Leave out any picture and return the remaining listing below exactly as given.

↓↓↓

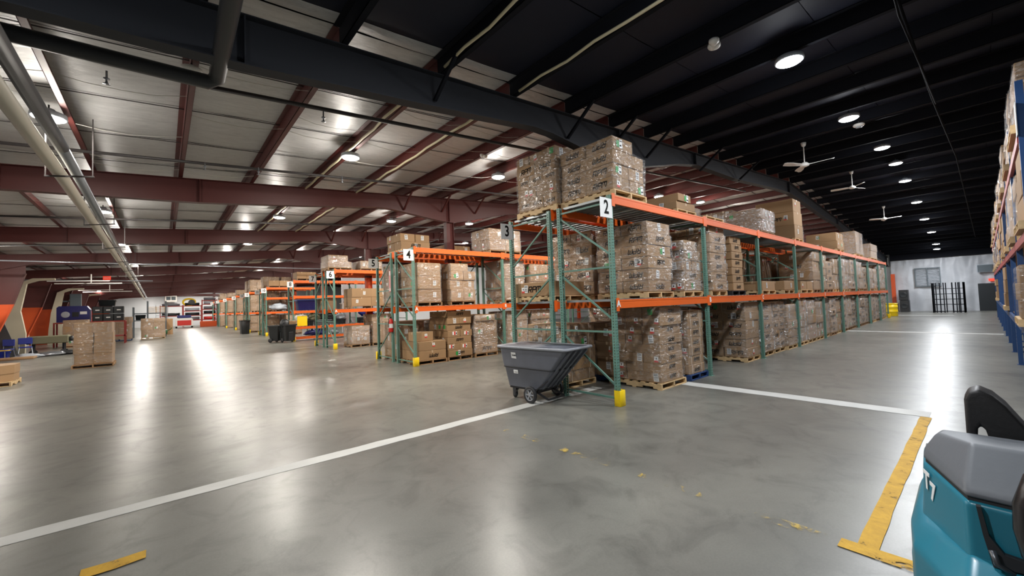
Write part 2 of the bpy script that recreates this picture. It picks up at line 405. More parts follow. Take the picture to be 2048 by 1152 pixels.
# draped vinyl wall at the aisle end
mb = MB(); ny, nz = 150, 40; vs = []
for i in range(ny + 1):
    for j in range(nz + 1):
        y = -10 + 15.2 * i / ny; z = 4.6 * j / nz
        cz = 2.0 - z; sw = (y - 3.0) + cz * .25; d = .10 * noise.noise(Vector((y * .9, z * .35, 3))) + .07 * noise.noise(Vector((y * 3, z * .4, 9))) + (.05 * math.sin((y - 3.0) / max(.35, cz + .5) * 9) * max(0, min(1, cz)) * math.exp(-((y - 3.0) / (.5 + max(0, cz))) ** 2) if cz > 0 else .04 * noise.noise(Vector((y * 5 + z, z * .8, 4))))
        vs.append((48.0 + d, y, z))
mb.add(vs, [(i * (nz + 1) + j, i * (nz + 1) + j + 1, (i + 1) * (nz + 1) + j + 1, (i + 1) * (nz + 1) + j) for i in range(ny) for j in range(nz)])
put('wall_right', mb.mesh('wall_right', 'vinyl', smooth=True, fix=True), kind='structure', label='end wall draped in wrinkled white vinyl')
put('wall_right_upper', MB().box(48.6, -10, 0, 48.8, 88, 6).mesh('wall_right_upper', 'white_wall'), kind='structure', label='outer side wall beyond the racks')
put('trim_1', MB().box(47.7, -10, 4.35, 48.2, 5.2, 6.0).mesh('trim_1', 'black_paint'), kind='structure', label='black fascia over the vinyl wall')

# roof: blankets, purlins
ceil = put('ceiling', MB().prism([(-8.5, roof(-8.5) + .36), (21, roof(21) + .36), (49, roof(49) + .36), (49, roof(49) + .44), (21, roof(21) + .44), (-8.5, roof(-8.5) + .44)], -10.2, 88, 'y').mesh('ceiling', 'black_paint', fix=True), kind='structure', label='sloping metal roof deck')
def blanket(y0, y1, m, seed):
    xs = [-8.4]; 
    k0 = -6
    while xs[-1] < 48.3: xs.append(xs[-1] + .375)
    ny_ = 4; vs = []
    for x in xs:
        ph = ((x - .3) / 1.5) % 1.0
        for j in range(ny_ + 1):
            t = j / ny_; y = y0 + (y1 - y0) * t
            sag = .05 * math.sin(PI * ph) ** .6 * (1 - (2 * t - 1) ** 4 * .55) + .012 * noise.noise(Vector((x * 2, y * 3, seed)))
            vs.append((x, y, roof(x) + .285 - sag))
    n = ny_ + 1
    mb = MB().add(vs, [(i * n + j, i * n + j + 1, (i + 1) * n + j + 1, (i + 1) * n + j) for i in range(len(xs) - 1) for j in range(ny_)])
    put('insulation_blanket', mb.mesh('insulation_blanket', m, smooth=True), ceil, kind='structure')
y = 5.44
while y < 86: blanket(y + .008, min(y + 1.83, 86.4) - .008, 'foil', y); y += 1.83
blanket(5.18, 5.42, 'foil', 1)
y = 5.17
while y > -10: blanket(y - 1.82, y, 'black_foil', y); y -= 1.83
def purlin(x, y0, y1, m):
    z0 = roof(x); f = .08
    mb = MB().box(x - .004, y0, z0, x + .004, y1, z0 + .26).box(x - .004, y0, z0, x + f, y1, z0 + .006).box(x - f, y0, z0 + .25, x + .004, y1, z0 + .256).box(x + f - .004, y0, z0, x + f, y1, z0 + .02)
    put('purlin', mb.mesh('purlin', m), ceil, kind='structure')
for k in range(-6, 32):
    x = .3 + 1.5 * k
    purlin(x, 5.45, 86.4, 'red_steel'); purlin(x, -10, 5.44, 'black_paint')
# seam battens in the blanket joints
mb = MB(); y = 5.44 + 1.83
while y < 60:
    for xa in (-8.4, 21):
        xb = 21 if xa < 0 else 48
        mb.bar((xa, y, roof(xa) + .24), (xb, y, roof(xb) + .24), .012, .012)
    y += 1.83
put('seam_cord', mb.mesh('seam_cord', 'dark_pipe'), ceil, kind='structure')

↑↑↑

# [Output below]
Write part 2 of the bpy script that recreates this picture. It picks up at line 405. More parts follow. Take the picture to be 2048 by 1152 pixels.
# draped vinyl wall at the aisle end
mb = MB(); ny, nz = 150, 40; vs = []
for i in range(ny + 1):
    for j in range(nz + 1):
        y = -10 + 15.2 * i / ny; z = 4.6 * j / nz
        cz = 2.0 - z; sw = (y - 3.0) + cz * .25; d = .10 * noise.noise(Vector((y * .9, z * .35, 3))) + .07 * noise.noise(Vector((y * 3, z * .4, 9))) + (.05 * math.sin((y - 3.0) / max(.35, cz + .5) * 9) * max(0, min(1, cz)) * math.exp(-((y - 3.0) / (.5 + max(0, cz))) ** 2) if cz > 0 else .04 * noise.noise(Vector((y * 5 + z, z * .8, 4))))
        vs.append((48.0 + d, y, z))
mb.add(vs, [(i * (nz + 1) + j, i * (nz + 1) + j + 1, (i + 1) * (nz + 1) + j + 1, (i + 1) * (nz + 1) + j) for i in range(ny) for j in range(nz)])
put('wall_right', mb.mesh('wall_right', 'vinyl', smooth=True, fix=True), kind='structure', label='end wall draped in wrinkled white vinyl')
put('wall_right_upper', MB().box(48.6, -10, 0, 48.8, 88, 6).mesh('wall_right_upper', 'white_wall'), kind='structure', label='outer side wall beyond the racks')
put('trim_1', MB().box(47.7, -10, 4.35, 48.2, 5.2, 6.0).mesh('trim_1', 'black_paint'), kind='structure', label='black fascia over the vinyl wall')

# roof: blankets, purlins
ceil = put('ceiling', MB().prism([(-8.5, roof(-8.5) + .36), (21, roof(21) + .36), (49, roof(49) + .36), (49, roof(49) + .44), (21, roof(21) + .44), (-8.5, roof(-8.5) + .44)], -10.2, 88, 'y').mesh('ceiling', 'black_paint', fix=True), kind='structure', label='sloping metal roof deck')
def blanket(y0, y1, m, seed):
    xs = [-8.4]; 
    k0 = -6
    while xs[-1] < 48.3: xs.append(xs[-1] + .375)
    ny_ = 4; vs = []
    for x in xs:
        ph = ((x - .3) / 1.5) % 1.0
        for j in range(ny_ + 1):
            t = j / ny_; y = y0 + (y1 - y0) * t
            sag = .05 * math.sin(PI * ph) ** .6 * (1 - (2 * t - 1) ** 4 * .55) + .012 * noise.noise(Vector((x * 2, y * 3, seed)))
            vs.append((x, y, roof(x) + .285 - sag))
    n = ny_ + 1
    mb = MB().add(vs, [(i * n + j, i * n + j + 1, (i + 1) * n + j + 1, (i + 1) * n + j) for i in range(len(xs) - 1) for j in range(ny_)])
    put('insulation_blanket', mb.mesh('insulation_blanket', m, smooth=True), ceil, kind='structure')
y = 5.44
while y < 86: blanket(y + .008, min(y + 1.83, 86.4) - .008, 'foil', y); y += 1.83
blanket(5.18, 5.42, 'foil', 1)
y = 5.17
while y > -10: blanket(y - 1.82, y, 'black_foil', y); y -= 1.83
def purlin(x, y0, y1, m):
    z0 = roof(x); f = .08
    mb = MB().box(x - .004, y0, z0, x + .004, y1, z0 + .26).box(x - .004, y0, z0, x + f, y1, z0 + .006).box(x - f, y0, z0 + .25, x + .004, y1, z0 + .256).box(x + f - .004, y0, z0, x + f, y1, z0 + .02)
    put('purlin', mb.mesh('purlin', m), ceil, kind='structure')
for k in range(-6, 32):
    x = .3 + 1.5 * k
    purlin(x, 5.45, 86.4, 'red_steel'); purlin(x, -10, 5.44, 'black_paint')
# seam battens in the blanket joints
mb = MB(); y = 5.44 + 1.83
while y < 60:
    for xa in (-8.4, 21):
        xb = 21 if xa < 0 else 48
        mb.bar((xa, y, roof(xa) + .24), (xb, y, roof(xb) + .24), .012, .012)
    y += 1.83
put('seam_cord', mb.mesh('seam_cord', 'dark_pipe'), ceil, kind='structure')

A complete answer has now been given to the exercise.